_TO DO_
Determine how many lines of the records include "that", and answer with the number alone.

____ SUPPLIED RECORDS

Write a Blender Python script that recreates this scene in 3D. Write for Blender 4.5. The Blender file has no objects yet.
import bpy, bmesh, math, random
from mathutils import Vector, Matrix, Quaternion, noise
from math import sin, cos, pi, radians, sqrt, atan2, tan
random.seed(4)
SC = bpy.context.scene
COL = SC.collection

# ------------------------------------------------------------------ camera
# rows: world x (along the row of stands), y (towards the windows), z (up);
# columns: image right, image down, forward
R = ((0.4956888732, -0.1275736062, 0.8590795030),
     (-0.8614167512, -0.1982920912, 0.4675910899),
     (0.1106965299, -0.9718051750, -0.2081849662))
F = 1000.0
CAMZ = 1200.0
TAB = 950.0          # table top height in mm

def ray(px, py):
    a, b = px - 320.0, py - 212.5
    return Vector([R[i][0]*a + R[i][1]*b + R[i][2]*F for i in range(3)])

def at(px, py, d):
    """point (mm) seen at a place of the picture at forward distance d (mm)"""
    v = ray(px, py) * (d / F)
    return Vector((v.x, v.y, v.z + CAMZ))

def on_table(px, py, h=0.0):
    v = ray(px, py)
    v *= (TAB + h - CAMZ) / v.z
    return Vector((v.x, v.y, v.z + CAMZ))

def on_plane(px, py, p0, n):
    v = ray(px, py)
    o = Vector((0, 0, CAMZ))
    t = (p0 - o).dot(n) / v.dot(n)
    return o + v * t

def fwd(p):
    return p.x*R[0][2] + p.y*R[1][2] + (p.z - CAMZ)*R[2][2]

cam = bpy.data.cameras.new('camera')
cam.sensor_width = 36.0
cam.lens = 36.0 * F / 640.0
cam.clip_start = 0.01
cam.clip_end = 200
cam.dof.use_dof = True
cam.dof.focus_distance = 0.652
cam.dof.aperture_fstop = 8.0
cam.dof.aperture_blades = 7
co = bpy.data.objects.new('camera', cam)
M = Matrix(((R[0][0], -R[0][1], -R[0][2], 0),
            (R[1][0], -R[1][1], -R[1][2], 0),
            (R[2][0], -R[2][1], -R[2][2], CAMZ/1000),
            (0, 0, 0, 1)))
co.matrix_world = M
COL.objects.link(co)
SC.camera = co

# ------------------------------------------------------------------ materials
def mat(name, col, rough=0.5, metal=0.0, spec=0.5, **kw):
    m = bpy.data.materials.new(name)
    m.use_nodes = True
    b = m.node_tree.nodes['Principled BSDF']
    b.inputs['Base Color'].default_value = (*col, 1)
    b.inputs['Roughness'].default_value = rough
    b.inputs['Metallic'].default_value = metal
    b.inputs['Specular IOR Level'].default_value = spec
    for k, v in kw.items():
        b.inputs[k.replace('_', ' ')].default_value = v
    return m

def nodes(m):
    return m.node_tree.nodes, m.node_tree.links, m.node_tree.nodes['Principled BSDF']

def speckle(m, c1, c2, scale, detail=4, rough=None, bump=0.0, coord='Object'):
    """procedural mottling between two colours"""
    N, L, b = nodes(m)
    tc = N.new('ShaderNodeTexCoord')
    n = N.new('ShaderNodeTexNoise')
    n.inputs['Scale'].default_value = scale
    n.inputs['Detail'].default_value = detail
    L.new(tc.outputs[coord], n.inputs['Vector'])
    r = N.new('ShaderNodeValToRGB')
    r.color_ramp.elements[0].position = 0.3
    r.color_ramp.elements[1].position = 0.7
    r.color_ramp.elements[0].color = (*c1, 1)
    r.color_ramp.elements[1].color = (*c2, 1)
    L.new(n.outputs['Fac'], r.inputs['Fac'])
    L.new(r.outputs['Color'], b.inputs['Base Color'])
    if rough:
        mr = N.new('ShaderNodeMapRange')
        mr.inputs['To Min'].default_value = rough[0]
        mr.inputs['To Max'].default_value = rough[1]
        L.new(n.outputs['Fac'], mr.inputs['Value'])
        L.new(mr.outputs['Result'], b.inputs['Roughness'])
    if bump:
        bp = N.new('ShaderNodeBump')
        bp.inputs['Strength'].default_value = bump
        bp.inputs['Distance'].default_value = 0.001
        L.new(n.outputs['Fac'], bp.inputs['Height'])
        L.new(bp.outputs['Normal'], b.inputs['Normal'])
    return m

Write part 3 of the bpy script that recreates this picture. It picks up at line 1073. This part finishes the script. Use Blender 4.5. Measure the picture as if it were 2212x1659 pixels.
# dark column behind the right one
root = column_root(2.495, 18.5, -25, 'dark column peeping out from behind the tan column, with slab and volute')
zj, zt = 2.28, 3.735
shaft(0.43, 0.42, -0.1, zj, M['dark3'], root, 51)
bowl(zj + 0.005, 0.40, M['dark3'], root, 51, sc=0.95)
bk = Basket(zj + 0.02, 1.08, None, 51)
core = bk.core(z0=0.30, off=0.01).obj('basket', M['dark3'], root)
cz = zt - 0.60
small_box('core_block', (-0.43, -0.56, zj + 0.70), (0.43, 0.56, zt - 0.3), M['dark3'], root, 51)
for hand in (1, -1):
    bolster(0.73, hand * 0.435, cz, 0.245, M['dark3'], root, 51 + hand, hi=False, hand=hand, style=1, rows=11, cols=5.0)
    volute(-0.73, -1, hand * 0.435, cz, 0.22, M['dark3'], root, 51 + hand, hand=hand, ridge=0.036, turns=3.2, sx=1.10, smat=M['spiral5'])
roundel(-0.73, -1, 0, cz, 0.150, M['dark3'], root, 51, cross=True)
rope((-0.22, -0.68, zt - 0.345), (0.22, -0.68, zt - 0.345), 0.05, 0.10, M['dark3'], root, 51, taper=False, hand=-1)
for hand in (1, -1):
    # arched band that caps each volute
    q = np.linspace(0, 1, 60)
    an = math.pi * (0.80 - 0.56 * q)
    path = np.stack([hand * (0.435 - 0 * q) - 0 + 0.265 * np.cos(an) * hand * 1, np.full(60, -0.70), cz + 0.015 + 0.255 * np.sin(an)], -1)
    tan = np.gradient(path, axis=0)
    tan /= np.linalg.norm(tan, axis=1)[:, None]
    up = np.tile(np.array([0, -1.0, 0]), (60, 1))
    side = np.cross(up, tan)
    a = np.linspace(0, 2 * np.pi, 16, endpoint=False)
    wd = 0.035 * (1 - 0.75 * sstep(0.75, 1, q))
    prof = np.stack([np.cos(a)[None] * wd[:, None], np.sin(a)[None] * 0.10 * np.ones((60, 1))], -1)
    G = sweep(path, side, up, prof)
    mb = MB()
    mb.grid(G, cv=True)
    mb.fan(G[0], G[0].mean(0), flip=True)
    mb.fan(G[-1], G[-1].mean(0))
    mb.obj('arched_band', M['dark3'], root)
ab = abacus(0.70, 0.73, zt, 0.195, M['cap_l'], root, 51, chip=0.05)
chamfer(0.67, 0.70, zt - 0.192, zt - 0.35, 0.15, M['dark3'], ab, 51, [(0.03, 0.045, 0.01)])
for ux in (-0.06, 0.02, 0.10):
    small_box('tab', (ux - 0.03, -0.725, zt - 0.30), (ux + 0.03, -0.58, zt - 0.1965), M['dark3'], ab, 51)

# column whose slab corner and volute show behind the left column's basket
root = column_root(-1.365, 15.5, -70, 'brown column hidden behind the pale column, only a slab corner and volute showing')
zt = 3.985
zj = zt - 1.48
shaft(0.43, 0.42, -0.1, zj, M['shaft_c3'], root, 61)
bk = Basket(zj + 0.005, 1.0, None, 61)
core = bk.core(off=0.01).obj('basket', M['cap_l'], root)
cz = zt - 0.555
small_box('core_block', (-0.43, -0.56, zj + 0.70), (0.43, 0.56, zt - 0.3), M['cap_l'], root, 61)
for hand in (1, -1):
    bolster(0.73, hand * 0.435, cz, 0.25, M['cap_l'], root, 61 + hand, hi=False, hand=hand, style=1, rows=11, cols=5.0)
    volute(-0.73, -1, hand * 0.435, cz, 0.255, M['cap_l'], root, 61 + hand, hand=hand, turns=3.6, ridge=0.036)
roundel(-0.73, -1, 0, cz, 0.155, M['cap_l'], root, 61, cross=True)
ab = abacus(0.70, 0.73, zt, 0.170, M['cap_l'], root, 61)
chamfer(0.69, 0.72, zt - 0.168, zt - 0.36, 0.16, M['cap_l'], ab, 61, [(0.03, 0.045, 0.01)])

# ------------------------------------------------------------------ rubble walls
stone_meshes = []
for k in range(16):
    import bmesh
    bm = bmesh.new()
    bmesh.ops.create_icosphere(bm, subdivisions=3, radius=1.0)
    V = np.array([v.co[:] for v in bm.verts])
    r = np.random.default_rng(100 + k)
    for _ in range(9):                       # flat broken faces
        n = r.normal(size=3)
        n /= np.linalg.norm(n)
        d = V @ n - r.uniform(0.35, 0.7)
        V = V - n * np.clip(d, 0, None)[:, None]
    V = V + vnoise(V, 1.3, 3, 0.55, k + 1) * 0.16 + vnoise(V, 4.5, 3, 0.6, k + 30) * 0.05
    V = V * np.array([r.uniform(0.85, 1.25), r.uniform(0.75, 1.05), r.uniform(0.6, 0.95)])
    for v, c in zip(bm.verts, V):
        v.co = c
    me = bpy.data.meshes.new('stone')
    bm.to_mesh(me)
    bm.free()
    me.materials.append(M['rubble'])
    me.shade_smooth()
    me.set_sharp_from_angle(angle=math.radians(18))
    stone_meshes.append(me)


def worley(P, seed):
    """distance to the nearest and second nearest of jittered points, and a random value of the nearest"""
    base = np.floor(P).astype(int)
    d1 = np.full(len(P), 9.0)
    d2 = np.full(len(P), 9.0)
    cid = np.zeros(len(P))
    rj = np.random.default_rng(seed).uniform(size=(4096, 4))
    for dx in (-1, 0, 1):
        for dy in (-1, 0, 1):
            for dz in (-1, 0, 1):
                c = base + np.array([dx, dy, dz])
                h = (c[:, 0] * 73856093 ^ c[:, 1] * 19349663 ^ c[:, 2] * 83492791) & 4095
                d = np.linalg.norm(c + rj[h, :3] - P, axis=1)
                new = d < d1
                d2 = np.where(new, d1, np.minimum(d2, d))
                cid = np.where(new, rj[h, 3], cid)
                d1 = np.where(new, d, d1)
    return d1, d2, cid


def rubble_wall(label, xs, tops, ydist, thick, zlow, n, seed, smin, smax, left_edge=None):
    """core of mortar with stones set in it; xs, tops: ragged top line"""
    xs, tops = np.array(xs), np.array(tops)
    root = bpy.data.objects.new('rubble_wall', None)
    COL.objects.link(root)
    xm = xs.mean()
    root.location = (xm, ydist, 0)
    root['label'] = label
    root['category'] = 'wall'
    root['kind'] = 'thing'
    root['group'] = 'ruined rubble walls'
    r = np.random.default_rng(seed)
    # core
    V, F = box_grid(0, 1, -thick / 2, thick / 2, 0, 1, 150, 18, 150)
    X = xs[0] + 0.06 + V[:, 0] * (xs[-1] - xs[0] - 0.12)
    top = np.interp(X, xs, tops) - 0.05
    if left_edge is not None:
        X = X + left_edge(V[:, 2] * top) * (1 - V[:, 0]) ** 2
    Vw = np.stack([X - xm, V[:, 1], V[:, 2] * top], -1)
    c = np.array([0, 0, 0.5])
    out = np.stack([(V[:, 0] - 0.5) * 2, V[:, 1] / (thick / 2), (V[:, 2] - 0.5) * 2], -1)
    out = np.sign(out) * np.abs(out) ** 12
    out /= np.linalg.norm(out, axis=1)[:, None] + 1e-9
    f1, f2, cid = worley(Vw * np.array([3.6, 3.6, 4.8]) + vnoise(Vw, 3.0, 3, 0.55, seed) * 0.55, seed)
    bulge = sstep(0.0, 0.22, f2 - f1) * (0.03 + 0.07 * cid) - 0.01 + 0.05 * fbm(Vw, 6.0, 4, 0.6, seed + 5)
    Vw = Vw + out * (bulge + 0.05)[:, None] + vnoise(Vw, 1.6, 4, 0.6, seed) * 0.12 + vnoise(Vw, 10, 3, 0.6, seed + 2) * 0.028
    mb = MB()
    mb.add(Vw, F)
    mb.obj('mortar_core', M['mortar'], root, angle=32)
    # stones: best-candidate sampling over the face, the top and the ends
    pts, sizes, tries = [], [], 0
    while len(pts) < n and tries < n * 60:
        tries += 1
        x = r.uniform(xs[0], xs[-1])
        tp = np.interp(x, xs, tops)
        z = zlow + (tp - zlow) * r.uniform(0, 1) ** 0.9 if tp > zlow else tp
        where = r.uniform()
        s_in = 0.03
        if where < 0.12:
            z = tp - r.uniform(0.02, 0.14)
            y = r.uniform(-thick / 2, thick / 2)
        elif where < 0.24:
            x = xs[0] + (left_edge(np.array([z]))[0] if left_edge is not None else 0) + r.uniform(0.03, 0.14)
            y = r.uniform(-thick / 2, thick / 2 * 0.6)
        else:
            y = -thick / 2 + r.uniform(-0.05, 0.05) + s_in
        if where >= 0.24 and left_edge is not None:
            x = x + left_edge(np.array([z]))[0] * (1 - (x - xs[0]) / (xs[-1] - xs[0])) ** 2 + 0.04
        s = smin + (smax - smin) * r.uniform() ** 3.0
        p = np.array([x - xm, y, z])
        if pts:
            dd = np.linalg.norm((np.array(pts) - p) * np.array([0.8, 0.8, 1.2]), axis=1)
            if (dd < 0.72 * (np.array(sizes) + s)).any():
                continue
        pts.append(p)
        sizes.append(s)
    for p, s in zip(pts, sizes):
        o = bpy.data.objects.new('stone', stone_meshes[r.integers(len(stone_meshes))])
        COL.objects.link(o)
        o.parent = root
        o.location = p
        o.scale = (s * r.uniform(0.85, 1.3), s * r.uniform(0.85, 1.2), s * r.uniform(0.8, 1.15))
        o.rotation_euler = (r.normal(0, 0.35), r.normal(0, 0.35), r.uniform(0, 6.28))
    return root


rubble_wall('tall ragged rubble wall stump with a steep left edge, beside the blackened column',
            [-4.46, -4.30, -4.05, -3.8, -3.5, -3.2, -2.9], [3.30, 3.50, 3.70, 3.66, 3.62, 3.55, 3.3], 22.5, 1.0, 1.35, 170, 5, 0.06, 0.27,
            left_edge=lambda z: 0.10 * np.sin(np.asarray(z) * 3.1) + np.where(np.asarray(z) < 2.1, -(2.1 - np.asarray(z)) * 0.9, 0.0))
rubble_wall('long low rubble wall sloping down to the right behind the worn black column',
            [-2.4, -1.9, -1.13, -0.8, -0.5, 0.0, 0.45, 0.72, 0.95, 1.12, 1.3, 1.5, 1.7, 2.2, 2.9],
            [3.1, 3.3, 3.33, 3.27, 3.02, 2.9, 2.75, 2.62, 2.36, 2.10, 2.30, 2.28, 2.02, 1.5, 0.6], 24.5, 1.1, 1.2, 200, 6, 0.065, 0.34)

________

_PROBLEM SOLUTION_
3